Jul 12 2010
Lleyton loses come on
A good giggle was had by me yesterday when I read that Leyton Hewitt had lost a legal battle for the trademark ‘Come On’.
Apparently in 2004 a Brisbane chap called John Shiels registered ‘Come On!’ and accompying fist pump with the intention of creating a mark “representative of all Australian sports people.”
Whilst Leyton and his team thought that they should have the rights to this because ‘Come On!’ is associated with the tennis star in the eyes of the public the decision suggests that just because he has been doing it for a long time doesn’t mean he owns it.
As far as I can tell Lleyton will need to come up with a new catchphrase or pay a royalty fee to Mr Sheils. GOLD!
He could be in the middle of the biggest game of his career against Roger Federer, fighting back from 2 sets to nil down, and a sensational cross court shot results in the normal Leyton “Come On!” only now he will have to pay a fee!!
What about when he is at home with the wife and he pulls of some bodacious boning and gives a bit of a “Come On!” will Mr Shiels have lawyers staged outside the Hewitt homestead ready to jump in with a cease and desist order for inappropriate use of a trademarked catchphrase?
I sure hope so! Bec would be loving it!
It does seem a bit niffy that some no name niff nuff can trademark an action that a national sportsman coined. Optunistic unfairness perhaps? But then again Lleyton is hardly short of a dollar so it may be just a case of alls fair in sport and war.
I will now be keeping my eye out for catchphrases I can steel….. I mean trademark.

It was in all the papers down here and I reckon it is very unfair what this bloke has done, it was Lleyton’s creation for goodness sake. Bloody lawyers getting in the way.
Agree with Nathan on this one. Totally unfair.
Poor old Leyton you kidding me. He has Bec and more money than all of us. give me a break you two.
I can just imagine him at home half way through the money shot when some lawyer taps on the window. Funny stuff
Hey Bent, he does NOT have more money than me.
I also understand the law far more clearly than the rest of you. I should be the only individual approved to make legal comments on this site.
I find it all quite humerous and opportunistic SJ.
Dipstick given your all mighty wealth and knowledge, along with the fact you are best of friends, could you please provide counsel on how Lleyton could defend his right to give a C’mon without affecting his hip pocket?

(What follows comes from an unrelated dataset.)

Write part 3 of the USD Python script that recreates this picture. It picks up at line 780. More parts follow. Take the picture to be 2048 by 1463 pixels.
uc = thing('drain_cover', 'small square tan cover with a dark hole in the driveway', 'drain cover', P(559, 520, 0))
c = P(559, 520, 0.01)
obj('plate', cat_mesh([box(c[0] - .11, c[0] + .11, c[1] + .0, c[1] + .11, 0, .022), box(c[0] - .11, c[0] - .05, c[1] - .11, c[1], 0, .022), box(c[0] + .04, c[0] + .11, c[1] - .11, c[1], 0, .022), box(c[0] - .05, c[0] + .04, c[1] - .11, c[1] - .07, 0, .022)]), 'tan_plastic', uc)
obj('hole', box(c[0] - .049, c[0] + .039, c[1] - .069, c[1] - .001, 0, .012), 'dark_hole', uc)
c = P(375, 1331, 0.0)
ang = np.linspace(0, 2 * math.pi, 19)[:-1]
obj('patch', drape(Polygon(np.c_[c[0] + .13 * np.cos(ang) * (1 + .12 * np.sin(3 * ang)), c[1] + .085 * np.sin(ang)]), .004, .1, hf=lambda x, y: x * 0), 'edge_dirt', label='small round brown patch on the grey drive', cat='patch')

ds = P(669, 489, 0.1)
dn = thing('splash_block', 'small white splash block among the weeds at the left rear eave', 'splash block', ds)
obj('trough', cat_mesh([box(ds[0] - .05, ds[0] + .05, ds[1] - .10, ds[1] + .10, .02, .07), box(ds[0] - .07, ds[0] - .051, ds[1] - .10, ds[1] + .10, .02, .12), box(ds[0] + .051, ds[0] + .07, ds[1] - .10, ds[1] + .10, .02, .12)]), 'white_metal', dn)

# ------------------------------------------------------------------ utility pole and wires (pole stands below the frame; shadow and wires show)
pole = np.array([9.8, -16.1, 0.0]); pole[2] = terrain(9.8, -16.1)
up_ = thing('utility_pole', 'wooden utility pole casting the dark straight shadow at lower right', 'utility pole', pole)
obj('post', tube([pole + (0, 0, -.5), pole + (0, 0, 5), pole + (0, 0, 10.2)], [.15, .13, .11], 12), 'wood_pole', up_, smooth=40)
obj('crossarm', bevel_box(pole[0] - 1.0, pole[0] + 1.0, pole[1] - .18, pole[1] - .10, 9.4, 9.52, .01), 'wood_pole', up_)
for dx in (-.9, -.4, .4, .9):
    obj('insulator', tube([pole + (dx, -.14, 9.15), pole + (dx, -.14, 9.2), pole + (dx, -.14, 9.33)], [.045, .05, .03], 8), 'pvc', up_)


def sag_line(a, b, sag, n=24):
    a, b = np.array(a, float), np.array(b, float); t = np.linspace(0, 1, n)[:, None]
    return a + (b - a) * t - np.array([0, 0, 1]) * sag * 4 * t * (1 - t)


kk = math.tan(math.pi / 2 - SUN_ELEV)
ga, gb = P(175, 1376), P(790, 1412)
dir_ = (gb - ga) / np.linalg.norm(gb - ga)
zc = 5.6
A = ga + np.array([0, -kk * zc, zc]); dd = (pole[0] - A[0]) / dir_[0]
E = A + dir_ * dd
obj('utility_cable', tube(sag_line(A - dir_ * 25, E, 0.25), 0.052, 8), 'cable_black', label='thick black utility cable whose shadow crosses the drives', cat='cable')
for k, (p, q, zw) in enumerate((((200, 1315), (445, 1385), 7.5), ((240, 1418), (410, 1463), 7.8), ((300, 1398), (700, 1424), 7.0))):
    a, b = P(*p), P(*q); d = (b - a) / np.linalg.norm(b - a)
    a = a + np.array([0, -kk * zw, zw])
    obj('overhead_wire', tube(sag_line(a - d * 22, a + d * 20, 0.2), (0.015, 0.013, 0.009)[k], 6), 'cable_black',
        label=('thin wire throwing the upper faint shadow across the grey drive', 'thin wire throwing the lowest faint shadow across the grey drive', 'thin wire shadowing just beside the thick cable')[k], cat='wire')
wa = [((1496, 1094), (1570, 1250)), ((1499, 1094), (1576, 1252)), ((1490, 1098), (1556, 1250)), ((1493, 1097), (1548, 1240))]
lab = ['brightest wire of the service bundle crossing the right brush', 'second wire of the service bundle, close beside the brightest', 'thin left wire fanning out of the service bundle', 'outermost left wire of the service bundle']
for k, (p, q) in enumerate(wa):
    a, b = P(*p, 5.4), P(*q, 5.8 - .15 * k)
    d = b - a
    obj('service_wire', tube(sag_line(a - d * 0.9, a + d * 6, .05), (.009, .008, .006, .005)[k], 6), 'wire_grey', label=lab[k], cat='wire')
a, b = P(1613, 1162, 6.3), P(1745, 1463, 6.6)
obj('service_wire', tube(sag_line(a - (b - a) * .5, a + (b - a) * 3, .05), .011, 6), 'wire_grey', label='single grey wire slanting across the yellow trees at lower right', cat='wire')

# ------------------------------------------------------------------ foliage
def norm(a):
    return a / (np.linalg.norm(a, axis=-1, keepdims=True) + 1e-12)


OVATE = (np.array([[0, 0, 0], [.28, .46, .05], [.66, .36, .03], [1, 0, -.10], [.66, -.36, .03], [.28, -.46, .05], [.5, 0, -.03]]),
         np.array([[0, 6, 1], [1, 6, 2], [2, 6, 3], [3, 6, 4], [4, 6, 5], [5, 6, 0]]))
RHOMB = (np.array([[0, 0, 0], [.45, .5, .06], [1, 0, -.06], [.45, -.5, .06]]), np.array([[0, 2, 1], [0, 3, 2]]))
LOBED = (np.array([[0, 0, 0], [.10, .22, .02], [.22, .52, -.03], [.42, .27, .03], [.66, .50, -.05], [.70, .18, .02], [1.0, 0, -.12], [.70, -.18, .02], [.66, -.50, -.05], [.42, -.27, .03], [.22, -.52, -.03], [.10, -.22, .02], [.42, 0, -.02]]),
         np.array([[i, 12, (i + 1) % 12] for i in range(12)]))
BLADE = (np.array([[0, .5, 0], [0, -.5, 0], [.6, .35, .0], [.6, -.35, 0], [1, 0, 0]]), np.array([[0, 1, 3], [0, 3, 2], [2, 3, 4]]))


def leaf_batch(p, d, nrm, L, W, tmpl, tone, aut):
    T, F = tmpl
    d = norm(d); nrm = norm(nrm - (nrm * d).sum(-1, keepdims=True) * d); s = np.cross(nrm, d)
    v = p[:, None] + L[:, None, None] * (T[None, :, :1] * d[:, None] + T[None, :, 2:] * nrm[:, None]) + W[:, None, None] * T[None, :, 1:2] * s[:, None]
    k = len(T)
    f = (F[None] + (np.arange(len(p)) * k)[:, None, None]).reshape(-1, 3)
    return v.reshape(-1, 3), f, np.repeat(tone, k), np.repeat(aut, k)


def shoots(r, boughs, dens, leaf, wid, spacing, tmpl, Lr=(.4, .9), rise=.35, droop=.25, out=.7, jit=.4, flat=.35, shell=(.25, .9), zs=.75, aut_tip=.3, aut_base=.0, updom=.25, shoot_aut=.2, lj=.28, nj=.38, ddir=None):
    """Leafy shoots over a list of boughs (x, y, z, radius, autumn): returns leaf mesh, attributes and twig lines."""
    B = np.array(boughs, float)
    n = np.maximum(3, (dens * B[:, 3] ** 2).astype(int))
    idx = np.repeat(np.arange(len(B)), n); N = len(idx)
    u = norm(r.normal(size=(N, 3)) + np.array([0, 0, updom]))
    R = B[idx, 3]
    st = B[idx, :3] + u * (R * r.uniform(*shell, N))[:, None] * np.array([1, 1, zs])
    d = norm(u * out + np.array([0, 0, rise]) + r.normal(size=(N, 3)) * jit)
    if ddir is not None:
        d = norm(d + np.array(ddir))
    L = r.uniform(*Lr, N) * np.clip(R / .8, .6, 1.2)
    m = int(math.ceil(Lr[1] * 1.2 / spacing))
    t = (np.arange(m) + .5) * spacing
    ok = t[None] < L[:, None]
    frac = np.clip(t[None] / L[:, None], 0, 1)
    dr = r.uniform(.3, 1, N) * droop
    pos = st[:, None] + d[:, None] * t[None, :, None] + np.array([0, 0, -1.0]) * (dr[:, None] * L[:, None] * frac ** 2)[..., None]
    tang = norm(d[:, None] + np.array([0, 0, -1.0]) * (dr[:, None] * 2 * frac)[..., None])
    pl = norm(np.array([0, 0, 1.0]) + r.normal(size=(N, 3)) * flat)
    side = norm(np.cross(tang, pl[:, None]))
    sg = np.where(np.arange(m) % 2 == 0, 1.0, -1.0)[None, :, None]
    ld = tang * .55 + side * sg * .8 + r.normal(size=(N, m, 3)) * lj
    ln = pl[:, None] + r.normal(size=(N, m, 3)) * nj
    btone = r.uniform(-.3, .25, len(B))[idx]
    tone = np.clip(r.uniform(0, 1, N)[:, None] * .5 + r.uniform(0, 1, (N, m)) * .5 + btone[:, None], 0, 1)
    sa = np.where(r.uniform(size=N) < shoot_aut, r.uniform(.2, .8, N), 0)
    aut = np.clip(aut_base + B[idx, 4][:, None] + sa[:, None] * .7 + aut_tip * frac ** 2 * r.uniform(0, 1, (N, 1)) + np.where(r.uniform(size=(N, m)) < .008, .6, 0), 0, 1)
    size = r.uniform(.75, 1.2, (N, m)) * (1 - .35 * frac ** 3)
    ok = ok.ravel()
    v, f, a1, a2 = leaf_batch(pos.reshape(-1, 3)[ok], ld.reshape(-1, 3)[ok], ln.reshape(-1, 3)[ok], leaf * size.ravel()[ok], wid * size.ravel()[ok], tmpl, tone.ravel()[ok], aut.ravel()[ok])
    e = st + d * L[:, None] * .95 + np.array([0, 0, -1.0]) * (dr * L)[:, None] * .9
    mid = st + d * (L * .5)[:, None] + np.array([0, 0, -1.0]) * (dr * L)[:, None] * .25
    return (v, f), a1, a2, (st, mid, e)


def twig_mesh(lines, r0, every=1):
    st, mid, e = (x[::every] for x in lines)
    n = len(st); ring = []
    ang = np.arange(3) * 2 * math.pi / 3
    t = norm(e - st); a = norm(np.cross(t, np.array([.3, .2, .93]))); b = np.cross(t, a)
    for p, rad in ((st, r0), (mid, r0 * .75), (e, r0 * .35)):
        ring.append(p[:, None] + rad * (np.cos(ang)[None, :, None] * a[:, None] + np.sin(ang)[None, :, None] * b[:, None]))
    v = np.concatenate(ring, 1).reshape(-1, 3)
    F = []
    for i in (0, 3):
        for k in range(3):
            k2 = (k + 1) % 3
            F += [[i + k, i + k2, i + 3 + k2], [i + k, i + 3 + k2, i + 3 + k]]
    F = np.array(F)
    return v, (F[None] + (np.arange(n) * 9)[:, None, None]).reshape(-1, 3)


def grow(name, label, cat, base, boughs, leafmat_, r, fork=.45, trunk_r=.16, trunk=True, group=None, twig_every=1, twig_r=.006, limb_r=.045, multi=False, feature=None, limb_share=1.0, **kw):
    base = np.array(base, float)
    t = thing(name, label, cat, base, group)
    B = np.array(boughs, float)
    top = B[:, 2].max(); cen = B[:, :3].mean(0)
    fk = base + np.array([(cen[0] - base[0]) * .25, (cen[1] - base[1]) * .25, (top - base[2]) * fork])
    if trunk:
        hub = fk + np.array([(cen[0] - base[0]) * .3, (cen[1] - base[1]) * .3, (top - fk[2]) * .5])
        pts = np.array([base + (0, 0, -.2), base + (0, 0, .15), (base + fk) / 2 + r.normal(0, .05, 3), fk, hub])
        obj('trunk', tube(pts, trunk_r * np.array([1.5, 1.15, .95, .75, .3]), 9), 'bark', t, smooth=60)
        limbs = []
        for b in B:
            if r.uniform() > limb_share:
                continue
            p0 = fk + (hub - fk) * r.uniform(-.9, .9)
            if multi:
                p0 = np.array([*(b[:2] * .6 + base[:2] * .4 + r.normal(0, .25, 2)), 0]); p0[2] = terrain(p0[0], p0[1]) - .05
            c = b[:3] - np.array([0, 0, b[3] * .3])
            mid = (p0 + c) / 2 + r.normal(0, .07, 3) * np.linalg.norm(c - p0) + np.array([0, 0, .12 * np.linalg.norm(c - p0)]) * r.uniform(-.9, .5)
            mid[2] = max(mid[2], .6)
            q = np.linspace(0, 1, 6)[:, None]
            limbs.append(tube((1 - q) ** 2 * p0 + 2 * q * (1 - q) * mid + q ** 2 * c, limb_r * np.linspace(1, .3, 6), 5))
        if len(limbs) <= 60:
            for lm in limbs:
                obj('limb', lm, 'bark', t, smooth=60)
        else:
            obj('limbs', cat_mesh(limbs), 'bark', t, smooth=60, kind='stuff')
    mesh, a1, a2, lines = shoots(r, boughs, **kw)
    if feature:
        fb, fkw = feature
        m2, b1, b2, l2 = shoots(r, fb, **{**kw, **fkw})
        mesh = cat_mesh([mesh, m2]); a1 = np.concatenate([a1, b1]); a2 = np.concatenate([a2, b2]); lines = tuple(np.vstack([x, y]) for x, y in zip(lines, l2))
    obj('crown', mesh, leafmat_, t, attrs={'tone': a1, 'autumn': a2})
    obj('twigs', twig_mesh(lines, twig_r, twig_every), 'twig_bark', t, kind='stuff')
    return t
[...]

Skunk, just because you’ve spent considerable time defending your own drink driving & spousal abuse charges does not mean you have the right to request free legal counsel from my esteemed self!!!
Get back under that rock!
now that was a better comeback IASM, keep up the good work.
Thanks
IASM has a trademark on’your gay’, ‘I’m rich’ and ‘bacon double chicken burger’………
I will be trademarking ’1.2.3……goodnight’
don’t forget “you stink”
Twinkie, you have exclusive world-wide rights to “I’m a Fat Fag”
Shirvo needs a fill in when he goes on overseas trips.
Your mum should trademark her cookies iamagaypornshopowner. com they taste great. Could you bring a few up to the guest quarters for me, and i need fresh towells chop chop.
Woodless, how’s your wife?
….3…2….1….Good night!
She’s fine thanks for asking. How’s your wife oh thats right even your imaginary wife left you
chk chk boom
chk chk boom…Typical unoriginal drivel.
My wife is fine actually. Very fine that is.
What’s his name again dipstick?
Wife denotes female. You moronic smelly bogan skunk!!